Safe Speed argue that 'if cameras saved lives' there would have been a decline to below 1500 deaths by 2002. However, they do not state their sources, assumptions or methodology, so it's impossible to know how they've arrived at this figure other than by drawing a more-or-less straight line. If only statistical analysis were that simple.
It's convenient that I have the figures for 2008, because that fills in the gap in their analysis. They give the following analysis:
Period               %Decline in Road Deaths (that is, the end total as a percentage of the starting total)
1978-1982                         86.8

1982-1988                         85.1
1988-1992                         83.7
1998-2002                       100.3

But between 2002 and 2008, we have a decline to 81.2% of the 2002 total. What does that work out at per year? 2002-2008 gives an average annual 3.13% improvement. Between 1982 and 1998, there was an average annual 3.03% improvement. Now bear in mind that the period 1982 - 1998 included two recessions, and recessions improve road safety. I am not trying to prove a causal link, but I am pointing out that the Safe Speed's graphs don't extrapolate. It's not possible to conclude from any of these statistics what the effect of speed cameras is. There are many factors that affect crash rates: increases in car ownership, increases in distances driven, a thriving economy, social factors, demographics, increase in foreign drivers, improvements in vehicle safety, highway engineering (including lower speed limits and speed cameras), lower numbers of traffic police, increases in mobile phone use, changes in public attitudes, and so on. Safe Speed's argument is that because they cannot explain the departure from a linear trend with a single factor, it must be down to speed cameras.
Safe Speed's assumption of a linear decline in death rates is clearly flawed. According to them, if speed cameras saved lives then by linear extrapolation there would be no road deaths by 2010. It seems obvious that a linear extrapolation is both statistically invalid and also isn't realistic: speeding continues despite the presence of speed cameras, and there are other factors besides speed that cause road deaths.
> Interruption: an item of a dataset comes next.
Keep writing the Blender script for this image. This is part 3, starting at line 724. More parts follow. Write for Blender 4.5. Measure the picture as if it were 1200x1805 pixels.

According to Devon and Cornwall Safety Camera Partnership, "In the first two years of [camera] operation the number of injury collisions in this area has fallen by 27% and the number of people killed or seriously injured has reduced by 7%. However on those roads where cameras are used there has been a 44% reduction in crashes and a 17% reduction in casualties. Also the average speed of vehicles on the roads has reduced by 12% and the percentage of drivers exceeding the speed limit has been reduced from 64% to 33%." It is very difficult to square that with Safe Speed's world view.

In conclusion, the arguments put forward by Safe Speed to suggest a causal link between the use of speed cameras and an end to the decline in UK road deaths are selective in their use of evidence and use very questionable methodology and statistical techniques. In other words, it is not scientific.

Next, I'll be looking at Safe Speed's analysis of how speed cameras affect drivers.


  1. Thank you. The serious road safety people don't bother to answer the likes of safespeed, presumably because they don't want to give them publicity. And also perhaps, because the safespeed-types appear to be somewhat unpleasant people.

    But these contrarian pillocks get quoted by the media (I once heard Edward Stourton on the Today programme refer to them respectfully as a "road safety charity") so somebody has to point out that all they are doing is throwing statistical sand in people's faces.

  2. Indeed. I am not impressed by the BBC's reporting of transport issues in general. They seem to treat all their sources as authoritative, neutral and unbiased (particularly people like Taxpayers' Alliance), they don't seek out critical balancing opinion and they don't recognize bad science when they see it.